Exercise instructions: Only the lines from the one containing "were 1376x768 pixels." through the one containing "t = np.clip((x-a)/(b-a), 0, 1);" should be duplicated, exactly as they appear. Pictures are to be left out.

BEGIN Record extracts

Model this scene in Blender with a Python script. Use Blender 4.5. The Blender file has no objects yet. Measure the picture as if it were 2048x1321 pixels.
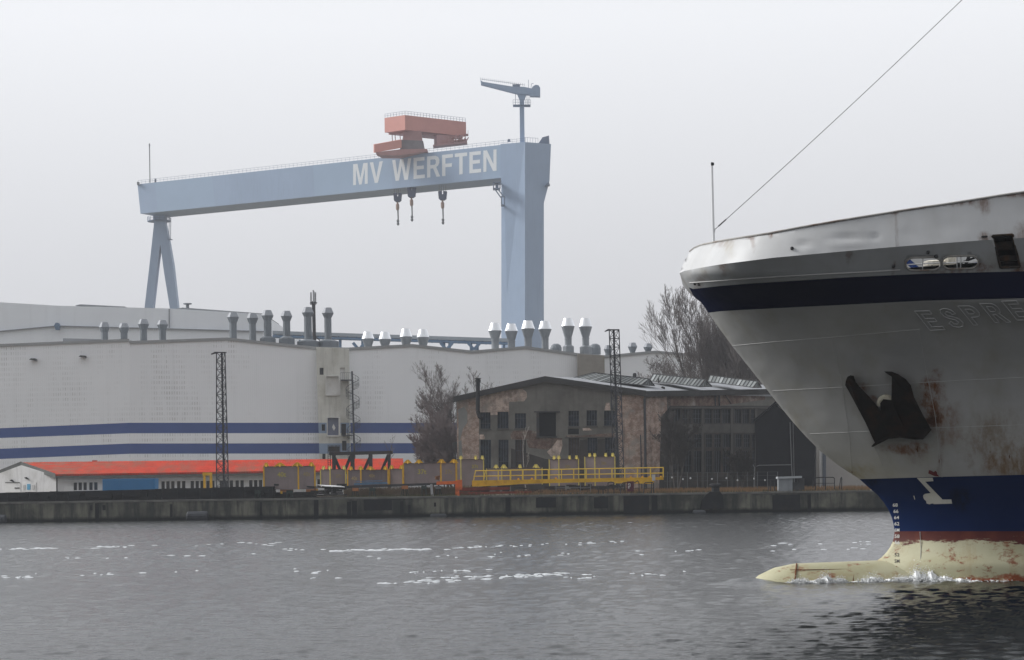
import bpy, bmesh, math, random
import numpy as np
from mathutils import Vector, Matrix
from mathutils.geometry import delaunay_2d_cdt
random.seed(7); rng = np.random.default_rng(11)
R = math.radians
SC = bpy.context.scene
COL = SC.collection
# ------------------------------------------------------------------ camera
F = 4500.0; H = 3.29; ROLL = 0.0137; VH = 305.0
CR, SR = math.cos(ROLL), math.sin(ROLL)
cam = bpy.data.objects.new('camera', bpy.data.cameras.new('camera')); COL.objects.link(cam)
cam.data.sensor_width = 36.0; cam.data.lens = F/2048*36.0
cam.data.shift_x = -(VH*SR)/2048; cam.data.shift_y = (VH*CR)/2048
cam.data.clip_start = 1.0; cam.data.clip_end = 6000
cam.matrix_world = Matrix(((CR, SR, 0, 0), (0, 0, -1, 0), (-SR, CR, 0, H), (0, 0, 0, 1)))
SC.camera = cam
def at(px, py, D, dy=0.0):
    dx = px-1024.0; d = py-660.5
    u = dx*CR-d*SR; v = dx*SR+d*CR
    return Vector((u*D/F, D+dy, H-(v-VH)*D/F))
def hor(px): return 660.5+(VH-(px-1024)*SR)/CR
# ------------------------------------------------------------------ world, sun, exposure
SC.view_settings.view_transform = 'Standard'; SC.view_settings.look = 'None'
SC.view_settings.exposure = 0.0; SC.view_settings.gamma = 1.0
W = bpy.data.worlds.new("World"); SC.world = W; W.use_nodes = True
nt = W.node_tree; nt.nodes.clear()
def wn(t, **k):
    n = nt.nodes.new(t)
    for a, b in k.items(): setattr(n, a, b)
    return n
SUN_EL, SUN_AZ = 34.0, -74.0       # azimuth measured from the view axis (+Y), negative to the left
sky = wn('ShaderNodeTexSky', sky_type='NISHITA', sun_disc=False, dust_density=6.0, air_density=1.5)
sky.sun_elevation = R(SUN_EL); sky.sun_rotation = R(SUN_AZ)
bw = wn('ShaderNodeRGBToBW'); nt.links.new(sky.outputs[0], bw.inputs[0])
tc = wn('ShaderNodeTexCoord'); sp = wn('ShaderNodeSeparateXYZ'); nt.links.new(tc.outputs['Generated'], sp.inputs[0])
elr = wn('ShaderNodeValToRGB'); nt.links.new(sp.outputs['Z'], elr.inputs[0])
cr = elr.color_ramp; cr.elements[0].position = 0.0; cr.elements[0].color = (.50,.505,.53,1)
cr.elements[1].position = 1.0; cr.elements[1].color = (1.02,1.05,1.10,1)
e = cr.elements.new(0.07); e.color = (.60,.605,.63,1)
e = cr.elements.new(0.20); e.color = (.87,.885,.92,1)
azr = wn('ShaderNodeMapRange', interpolation_type='SMOOTHSTEP'); nt.links.new(sp.outputs['Y'], azr.inputs['Value'])
azr.inputs['From Min'].default_value = -0.75; azr.inputs['From Max'].default_value = 0.55
azr.inputs['To Min'].default_value = 0.57; azr.inputs['To Max'].default_value = 1.0
mul = wn('ShaderNodeVectorMath', operation='SCALE'); nt.links.new(elr.outputs[0], mul.inputs[0]); nt.links.new(azr.outputs[0], mul.inputs['Scale'])
nsc = wn('ShaderNodeMath', operation='MULTIPLY'); nt.links.new(bw.outputs[0], nsc.inputs[0]); nsc.inputs[1].default_value = 0.010
nmin = wn('ShaderNodeMath', operation='MINIMUM'); nt.links.new(nsc.outputs[0], nmin.inputs[0]); nmin.inputs[1].default_value = 0.25
add = wn('ShaderNodeVectorMath', operation='ADD'); nt.links.new(mul.outputs[0], add.inputs[0]); nt.links.new(nmin.outputs[0], add.inputs[1])
bg = wn('ShaderNodeBackground'); nt.links.new(add.outputs[0], bg.inputs[0]); bg.inputs[1].default_value = 1.0
wo = wn('ShaderNodeOutputWorld'); nt.links.new(bg.outputs[0], wo.inputs[0])
sl = bpy.data.lights.new('sun', 'SUN'); sl.energy = 3.4; sl.angle = R(20); sl.color = (1, .985, .96)
so = bpy.data.objects.new('sun', sl); COL.objects.link(so)
sd = Vector((math.sin(R(SUN_AZ))*math.cos(R(SUN_EL)), math.cos(R(SUN_AZ))*math.cos(R(SUN_EL)), math.sin(R(SUN_EL))))
so.rotation_euler = sd.to_track_quat('Z', 'Y').to_euler(); so.location = sd*300
SC.cycles.use_denoising = True
SC.cycles.volume_bounces = 1
SC.cycles.max_bounces = 8
HAZE = 0.00020
# ------------------------------------------------------------------ materials
def nodes(m):
    m.use_nodes = True; t = m.node_tree
    b = t.nodes['Principled BSDF']
    return t, b
def N(t, ty, **k):
    n = t.nodes.new(ty)
    for a, b in k.items(): setattr(n, a, b)
    return n
def mixc(t, fac, a, b, mode='MIX'):
    n = N(t, 'ShaderNodeMix', data_type='RGBA', blend_type=mode)
    for s, v in ((0, fac), (6, a), (7, b)):
        if hasattr(v, 'is_linked') or hasattr(v, 'links'): t.links.new(v, n.inputs[s])
        elif s == 0: n.inputs[0].default_value = v
        else: n.inputs[s].default_value = (*v, 1)
    return n.outputs[2]
def ramp(t, src, lo, hi):
    n = N(t, 'ShaderNodeMapRange', interpolation_type='SMOOTHSTEP'); t.links.new(src, n.inputs[0])
    n.inputs[1].default_value = lo; n.inputs[2].default_value = hi
    return n.outputs[0]
def math_(t, op, a, b=None):
    n = N(t, 'ShaderNodeMath', operation=op)
    for i, v in enumerate((a, b)):
        if v is None: continue
        if hasattr(v, 'links'): t.links.new(v, n.inputs[i])
        else: n.inputs[i].default_value = v
    return n.outputs[0]
def noise(t, scale, vec=None, detail=4, rough=.6, sc=(1, 1, 1), off=(0, 0, 0)):
    mp = N(t, 'ShaderNodeMapping')
    mp.inputs['Scale'].default_value = sc; mp.inputs['Location'].default_value = off
    if vec is None: vec = N(t, 'ShaderNodeNewGeometry').outputs['Position']
    t.links.new(vec, mp.inputs[0])
    n = N(t, 'ShaderNodeTexNoise'); t.links.new(mp.outputs[0], n.inputs['Vector'])
    n.inputs['Scale'].default_value = scale; n.inputs['Detail'].default_value = detail; n.inputs['Roughness'].default_value = rough
    return n.outputs['Fac']
def bumpit(t, b, h, strength=.3, dist=.05):
    n = N(t, 'ShaderNodeBump'); t.links.new(h, n.inputs['Height'])
    n.inputs['Strength'].default_value = strength; n.inputs['Distance'].default_value = dist
    t.links.new(n.outputs[0], b.inputs['Normal'])
def mul3(c, k): return tuple(min(1, x*k) for x in c)
MATS = {}
def M(name, col=(.5,.5,.5), rough=.7, var=.25, scale=1.5, metal=0.0, streak=0.0, dirt=None, dirt_amt=.5, bump=0.0, spec=.18):
    """painted or raw surface: two noise sizes, optional vertical run streaks and a dirt colour"""
    if name in MATS: return MATS[name]
    m = bpy.data.materials.new(name); t, b = nodes(m)
    f = ramp(t, noise(t, scale), .3, .7)
    c = mixc(t, f, mul3(col, 1-var), mul3(col, 1+var*.6))
    c = mixc(t, .5, c, mixc(t, noise(t, scale*7, detail=3), mul3(col, 1-var*.8), mul3(col, 1+var*.5)))
    if dirt:
        d = math_(t, 'MULTIPLY', ramp(t, noise(t, scale*.8, off=(3, 7, 1), detail=6), .45, .75), dirt_amt)
        c = mixc(t, d, c, dirt)
    if streak:
        s = math_(t, 'MULTIPLY', ramp(t, noise(t, 2.2, sc=(1, 1, .08), detail=5), .45, .8), streak)
        c = mixc(t, s, c, mul3(col, .35))
    t.links.new(c, b.inputs['Base Color'])
    b.inputs['Roughness'].default_value = rough; b.inputs['Metallic'].default_value = metal
    b.inputs['Specular IOR Level'].default_value = spec
    if bump: bumpit(t, b, noise(t, scale*6), bump, .05)
    MATS[name] = m; return m
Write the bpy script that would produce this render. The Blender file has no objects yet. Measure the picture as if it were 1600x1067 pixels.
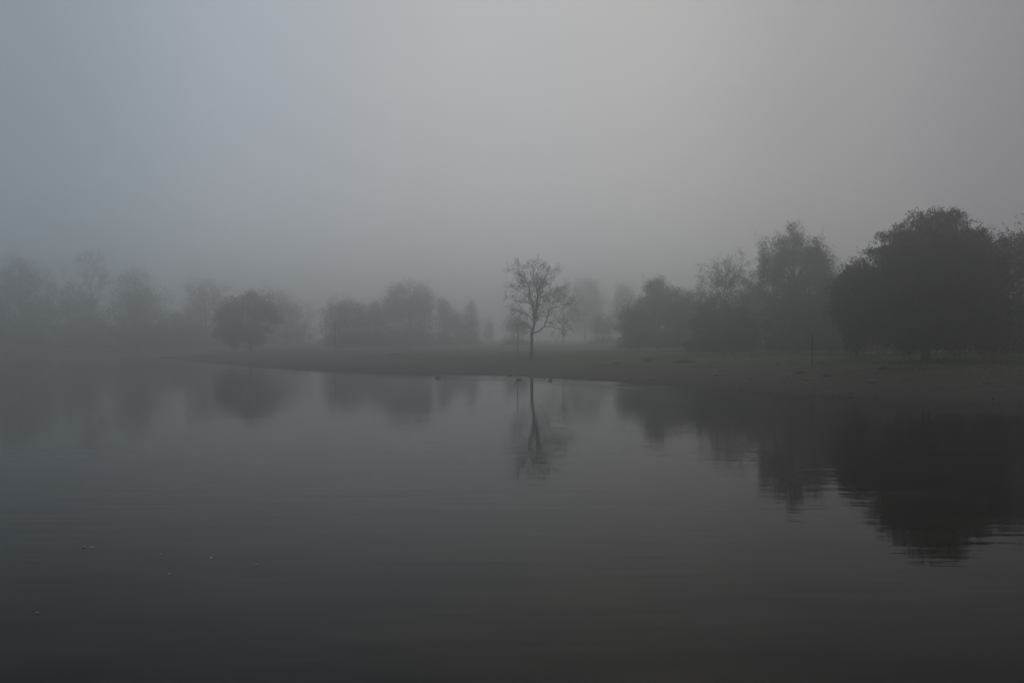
import bpy, math, random
import numpy as np

C = bpy.context.scene
COL = C.collection
R = math.radians

# ------------------------------------------------------------------ camera, sky, sun, exposure
EYE = 2.9            # eye height over the water
F = 1500.0           # focal length in photo pixels (1600 wide)
HOR = 530.0          # photo row of the horizon

cam = bpy.data.cameras.new('camera')
cam.lens = 36.0 * F / 1600.0
cam.sensor_width = 36.0
cam.clip_start = 0.1
cam.clip_end = 3000.0
cam.shift_y = (HOR - 533.5) / 1600.0
camo = bpy.data.objects.new('camera', cam)
COL.objects.link(camo)
camo.location = (0, 0, EYE)
camo.rotation_euler = (R(90), 0, 0)
C.camera = camo

SUN_EL, SUN_AZ = R(62), R(15)      # azimuth measured from +Y towards +X
world = bpy.data.worlds.new('World')
C.world = world
world.use_nodes = True
nt = world.node_tree
nt.nodes.clear()


def N(t, kind, **kw):
    n = t.nodes.new(kind)
    for k, v in kw.items():
        if k == 'inp':
            for i, val in v.items():
                n.inputs[i].default_value = val
        else:
            setattr(n, k, v)
    return n


def vmath(t, op, a, b=None):
    n = t.nodes.new('ShaderNodeVectorMath')
    n.operation = op
    t.links.new(a, n.inputs[0])
    if b is not None:
        n.inputs[1].default_value = b
    return n


def ramp(t, fac, stops, interp='EASE'):
    n = t.nodes.new('ShaderNodeValToRGB')
    n.color_ramp.interpolation = interp
    els = n.color_ramp.elements
    while len(els) > 1:
        els.remove(els[-1])
    for i, (p, c) in enumerate(stops):
        if not hasattr(c, '__len__'):
            c = (c, c, c)
        e = els[0] if i == 0 else els.new(p)
        e.position = p
        e.color = (c[0], c[1], c[2], 1)
    t.links.new(fac, n.inputs[0])
    return n.outputs[0]


def mixc(t, fac, a, b, mode='MIX'):
    n = t.nodes.new('ShaderNodeMix')
    n.data_type = 'RGBA'
    n.blend_type = mode
    for s, v in ((0, fac), (6, a), (7, b)):
        if isinstance(v, bpy.types.NodeSocket):
            t.links.new(v, n.inputs[s])
        elif s == 0:
            n.inputs[0].default_value = v
        else:
            n.inputs[s].default_value = (v[0], v[1], v[2], 1)
    return n.outputs[2]


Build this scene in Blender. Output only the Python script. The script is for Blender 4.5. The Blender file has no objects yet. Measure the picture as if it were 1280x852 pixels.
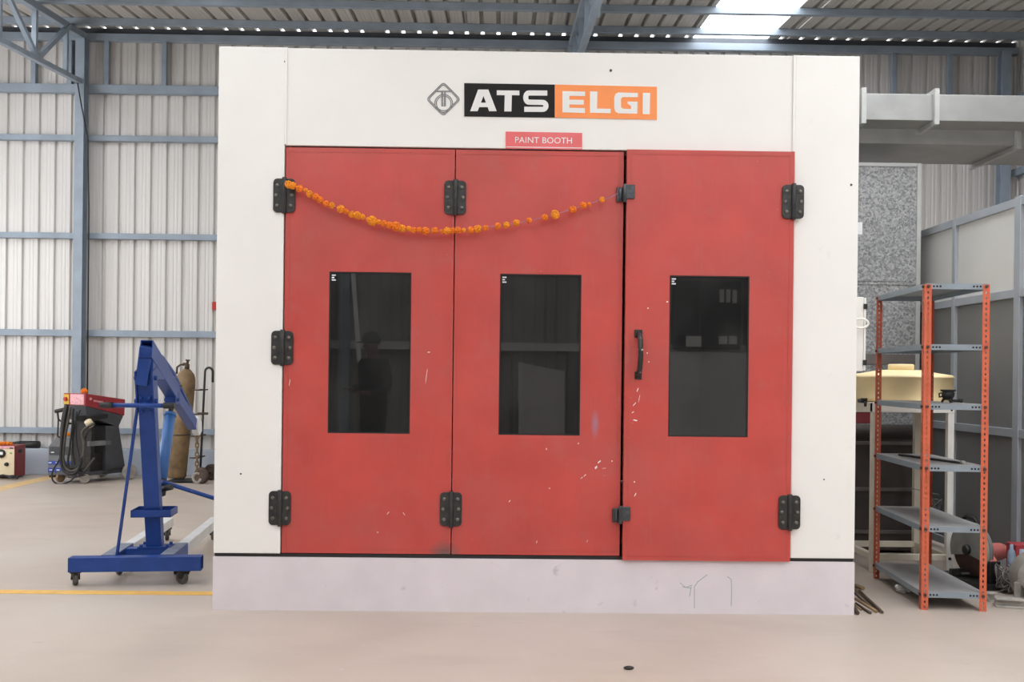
import bpy, bmesh, math, random
from mathutils import Vector, Matrix
random.seed(7)
PI = math.pi
S = bpy.context.scene
COL = S.collection
V = Vector

# ------------------------------------------------------------------ camera model
F, CX, CY, H = 1240.0, 640.0, 469.0, 1.28
YAW, ROLL = 0.0133, math.radians(0.65)
RC = Matrix.Rotation(-YAW, 3, 'Z') @ Matrix.Rotation(PI/2, 3, 'X') @ Matrix.Rotation(ROLL, 3, 'Z')
C0 = V((0, 0, H))
def ray(px, py): return RC @ V(((px-CX)/F, -(py-CY)/F, -1))
def at(px, py, Y):
    d = ray(px, py); return C0 + d*(Y/d.y)
def floor_pt(px, py, z=0.0):
    d = ray(px, py); return C0 + d*((z-H)/d.z)
def at_x(px, py, X):
    d = ray(px, py); return C0 + d*(X/d.x)

cam = bpy.data.objects.new('camera', bpy.data.cameras.new('camera'))
COL.objects.link(cam); S.camera = cam
cam.matrix_world = Matrix.Translation(C0) @ RC.to_4x4()
cam.data.sensor_width = 36; cam.data.lens = F/1280*36
cam.data.shift_y = (CY-426)/1280
cam.data.clip_start = 0.05; cam.data.clip_end = 200

# ------------------------------------------------------------------ materials
MATS = {}
def lin(c):
    return tuple(((x/255)/12.92 if x/255 <= .04045 else ((x/255+.055)/1.055)**2.4) for x in c)
def mat(name, col, rough=.5, metal=0.0, var=.08, scale=6.0, bump=0.0, spec=.5, stretch=None, coat=0.0):
    """principled with a noise variation of colour and roughness; col in linear"""
    if name in MATS: return MATS[name]
    m = bpy.data.materials.new(name); m.use_nodes = True
    nt = m.node_tree; N = nt.nodes; L = nt.links
    b = N['Principled BSDF']
    b.inputs['Roughness'].default_value = rough; b.inputs['Metallic'].default_value = metal
    b.inputs['Specular IOR Level'].default_value = spec
    b.inputs['Coat Weight'].default_value = coat
    tc = N.new('ShaderNodeTexCoord'); mp = N.new('ShaderNodeMapping')
    L.new(tc.outputs['Object'], mp.inputs[0])
    if stretch: mp.inputs['Scale'].default_value = stretch
    nz = N.new('ShaderNodeTexNoise'); nz.inputs['Scale'].default_value = scale; nz.inputs['Detail'].default_value = 6
    L.new(mp.outputs[0], nz.inputs['Vector'])
    cr = N.new('ShaderNodeValToRGB')
    lo = tuple(max(0, c*(1-var)) for c in col); hi = tuple(min(1, c*(1+var)) for c in col)
    cr.color_ramp.elements[0].position = .3; cr.color_ramp.elements[0].color = (*lo, 1)
    cr.color_ramp.elements[1].position = .7; cr.color_ramp.elements[1].color = (*hi, 1)
    L.new(nz.outputs['Fac'], cr.inputs[0]); L.new(cr.outputs[0], b.inputs['Base Color'])
    if bump:
        bp = N.new('ShaderNodeBump'); bp.inputs['Strength'].default_value = bump; bp.inputs['Distance'].default_value = .01
        L.new(nz.outputs['Fac'], bp.inputs['Height']); L.new(bp.outputs[0], b.inputs['Normal'])
    m['ramp'] = cr.name
    MATS[name] = m
    return m
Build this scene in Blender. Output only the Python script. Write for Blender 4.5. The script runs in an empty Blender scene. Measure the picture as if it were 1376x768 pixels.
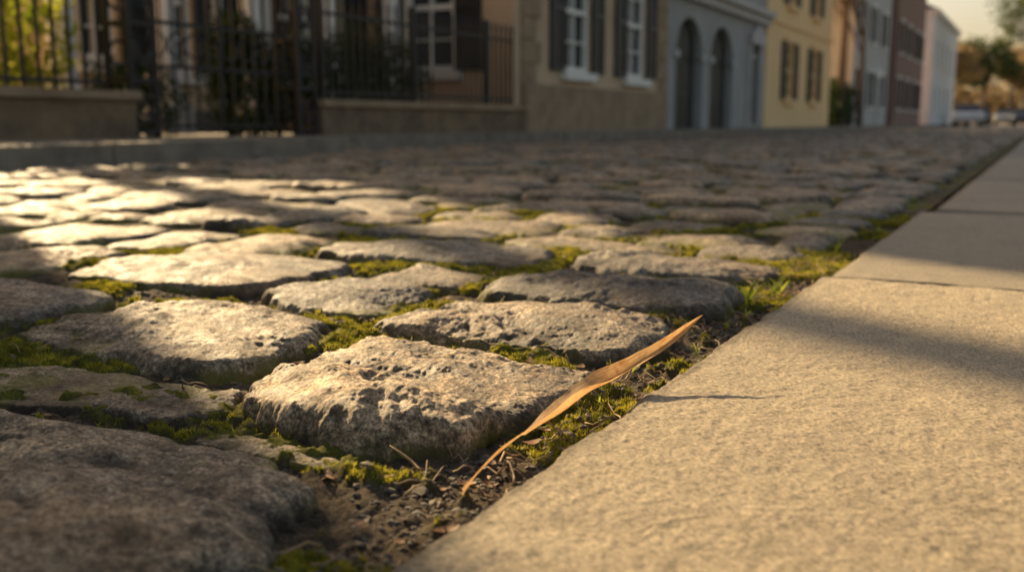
import bpy, math, random
import numpy as np
from mathutils import Vector, Matrix
R = random.Random(7)
rs = np.random.RandomState(11)
scene = bpy.context.scene
scene.view_settings.view_transform = 'Standard'
scene.view_settings.look = 'None'
scene.view_settings.exposure = 0
scene.view_settings.gamma = 1
COL = scene.collection

# ------------------------------------------------------------ noise
_p = np.random.RandomState(1).permutation(256)
PERM = np.concatenate([_p, _p, _p]).astype(np.int32)
_g = np.random.RandomState(2).normal(size=(256, 3))
GR = (_g / np.linalg.norm(_g, axis=1)[:, None]).astype(np.float32)
def pn(x, y, z=0.0):
    x = np.asarray(x, dtype=np.float64); y = np.asarray(y, dtype=np.float64)
    z = np.asarray(z, dtype=np.float64) + np.zeros_like(x)
    xi = np.floor(x).astype(np.int64); yi = np.floor(y).astype(np.int64); zi = np.floor(z).astype(np.int64)
    xf = x - xi; yf = y - yi; zf = z - zi
    xi &= 255; yi &= 255; zi &= 255
    u = xf*xf*xf*(xf*(xf*6-15)+10); v = yf*yf*yf*(yf*(yf*6-15)+10); w = zf*zf*zf*(zf*(zf*6-15)+10)
    def g(a, b, c):
        h = PERM[(PERM[(PERM[(xi+a) & 255] + yi + b) & 255] + zi + c) & 255]
        gg = GR[h]
        return gg[..., 0]*(xf-a) + gg[..., 1]*(yf-b) + gg[..., 2]*(zf-c)
    def L(a, b, t): return a + t*(b-a)
    r = L(L(L(g(0,0,0), g(1,0,0), u), L(g(0,1,0), g(1,1,0), u), v),
          L(L(g(0,0,1), g(1,0,1), u), L(g(0,1,1), g(1,1,1), u), v), w)
    return r*1.5
def sstep(a, b, x):
    t = np.clip((x-a)/(b-a), 0, 1); return t*t*(3-2*t)

# ------------------------------------------------------------ mesh helpers
def np_mesh(name, V, F, mats, attrs=None, smooth=True, parent=None, uv=None):
    V = np.asarray(V, dtype=np.float32); F = np.asarray(F, dtype=np.int32)
    k = F.shape[1]
    me = bpy.data.meshes.new(name)
    me.vertices.add(len(V)); me.vertices.foreach_set('co', V.ravel())
    me.loops.add(F.size); me.loops.foreach_set('vertex_index', F.ravel())
    me.polygons.add(len(F)); me.polygons.foreach_set('loop_start', np.arange(len(F), dtype=np.int32)*k)
    me.update(calc_edges=True)
    me.polygons.foreach_set('use_smooth', np.full(len(F), smooth))
    if attrs:
        for an, arr in attrs.items():
            at = me.attributes.new(an, 'FLOAT', 'POINT')
            at.data.foreach_set('value', np.asarray(arr, dtype=np.float32).ravel())
    if uv is not None:
        ul = me.uv_layers.new(name='UVMap')
        ul.data.foreach_set('uv', np.asarray(uv, dtype=np.float32)[F.ravel()].ravel())
    me.materials.append(mats)
    ob = bpy.data.objects.new(name, me); COL.objects.link(ob)
    if parent: ob.parent = parent
    return ob
def grid_faces(nx, ny, off=0):
    i = np.arange(ny-1)[:, None]*nx + np.arange(nx-1)[None, :]
    i = i.ravel() + off
    return np.stack([i, i+1, i+nx+1, i+nx], 1)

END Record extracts

Exercise output:
Build this scene in Blender. Output only the Python script. Write for Blender 4.5. The script runs in an empty Blender scene. Measure the picture as if it were 1376x768 pixels.
import bpy, math, random
import numpy as np
from mathutils import Vector, Matrix
R = random.Random(7)
rs = np.random.RandomState(11)
scene = bpy.context.scene
scene.view_settings.view_transform = 'Standard'
scene.view_settings.look = 'None'
scene.view_settings.exposure = 0
scene.view_settings.gamma = 1
COL = scene.collection

# ------------------------------------------------------------ noise
_p = np.random.RandomState(1).permutation(256)
PERM = np.concatenate([_p, _p, _p]).astype(np.int32)
_g = np.random.RandomState(2).normal(size=(256, 3))
GR = (_g / np.linalg.norm(_g, axis=1)[:, None]).astype(np.float32)
def pn(x, y, z=0.0):
    x = np.asarray(x, dtype=np.float64); y = np.asarray(y, dtype=np.float64)
    z = np.asarray(z, dtype=np.float64) + np.zeros_like(x)
    xi = np.floor(x).astype(np.int64); yi = np.floor(y).astype(np.int64); zi = np.floor(z).astype(np.int64)
    xf = x - xi; yf = y - yi; zf = z - zi
    xi &= 255; yi &= 255; zi &= 255
    u = xf*xf*xf*(xf*(xf*6-15)+10); v = yf*yf*yf*(yf*(yf*6-15)+10); w = zf*zf*zf*(zf*(zf*6-15)+10)
    def g(a, b, c):
        h = PERM[(PERM[(PERM[(xi+a) & 255] + yi + b) & 255] + zi + c) & 255]
        gg = GR[h]
        return gg[..., 0]*(xf-a) + gg[..., 1]*(yf-b) + gg[..., 2]*(zf-c)
    def L(a, b, t): return a + t*(b-a)
    r = L(L(L(g(0,0,0), g(1,0,0), u), L(g(0,1,0), g(1,1,0), u), v),
          L(L(g(0,0,1), g(1,0,1), u), L(g(0,1,1), g(1,1,1), u), v), w)
    return r*1.5
def sstep(a, b, x):
    t = np.clip((x-a)/(b-a), 0, 1); return t*t*(3-2*t)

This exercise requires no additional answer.